The degree of substitution (DS) was calculated from the ratio of the FTIR peak intensities I 1,740/I 1,031, where I 1,740 and I 1,031 are the intensities of the C═O stretching band and C–O stretching vibration of the cellulose backbone, respectively (25). As shown in Table 1, in the case of liquid-phase esterification, the DS increased significantly with an increase in the amount of fatty acid chloride. However, no such trend was observed for the gas-phase esterification. Here, a high DS was achieved even at low addition amounts, with no significant increase in the DS at high addition amounts. This difference can be ascribed to the distinct behaviors exhibited by the liquid- and gas-phase reactions. In the liquid phase, the esterification reaction occurs uniformly throughout the CNF surface, whereas in the gas phase, the reaction is concentrated on the film surface, with minimal or no reaction occurring within the interior of the CNF film.

Table 1

Degree of substitution in eCNF films

Esterification phase Type of fatty acid chloride Added amounts (eq/OH) Degree of substitution
Liquid OC 0.50 0.20
0.66 0.25
1.00 0.53
2.00 1.19
LC 0.50 0.16
0.66 0.24
1.00 0.53
2.00 0.96
PC 0.50 0.43
0.66 0.79
1.00 1.20
2.00 1.60
Gas OC 0.50 0.48
0.66 0.72
1.00 0.80
2.00 0.52
LC 0.50 0.29
0.66 0.47
1.00 0.41
2.00 0.49
PC 0.50 0.64
0.66 0.88
1.00 0.98
2.00 1.00

3.2 XRD analysis

XRD was performed to investigate the effect of esterification on the crystalline structure of cellulose.

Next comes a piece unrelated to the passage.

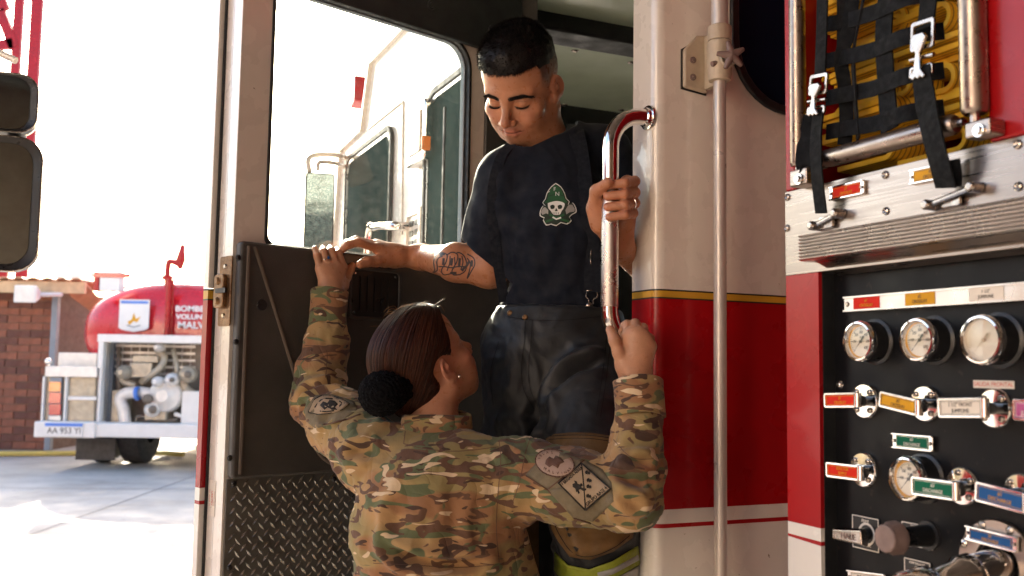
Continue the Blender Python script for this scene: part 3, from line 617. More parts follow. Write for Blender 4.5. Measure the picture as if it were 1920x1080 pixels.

As shown in Figure 3, the crystal structure of cellulose is strongly affected by liquid-phase esterification. The characteristic cellulose I peak intensities at 22° and 16.7° decreased with an increase in the amounts of fatty-acid chlorides added. Among the three fatty acid chlorides, PC, which has a long side chain, has a significant influence on the crystal structure. In the case of esterification with OC and LC, the cellulose crystal structure was maintained at low added amounts (0.50 and 0.66 eq/OH), whereas in the case of PC, it was destroyed at all equivalents. These observations are in good agreement with previous reports (26).

Figure 3 XRD patterns of pure CNF and eCNF films obtained from (a) liquid-phase and (b) gas-phase esterifications for different amounts of fatty-acid chlorides added.
Figure 3

XRD patterns of pure CNF and eCNF films obtained from (a) liquid-phase and (b) gas-phase esterifications for different amounts of fatty-acid chlorides added.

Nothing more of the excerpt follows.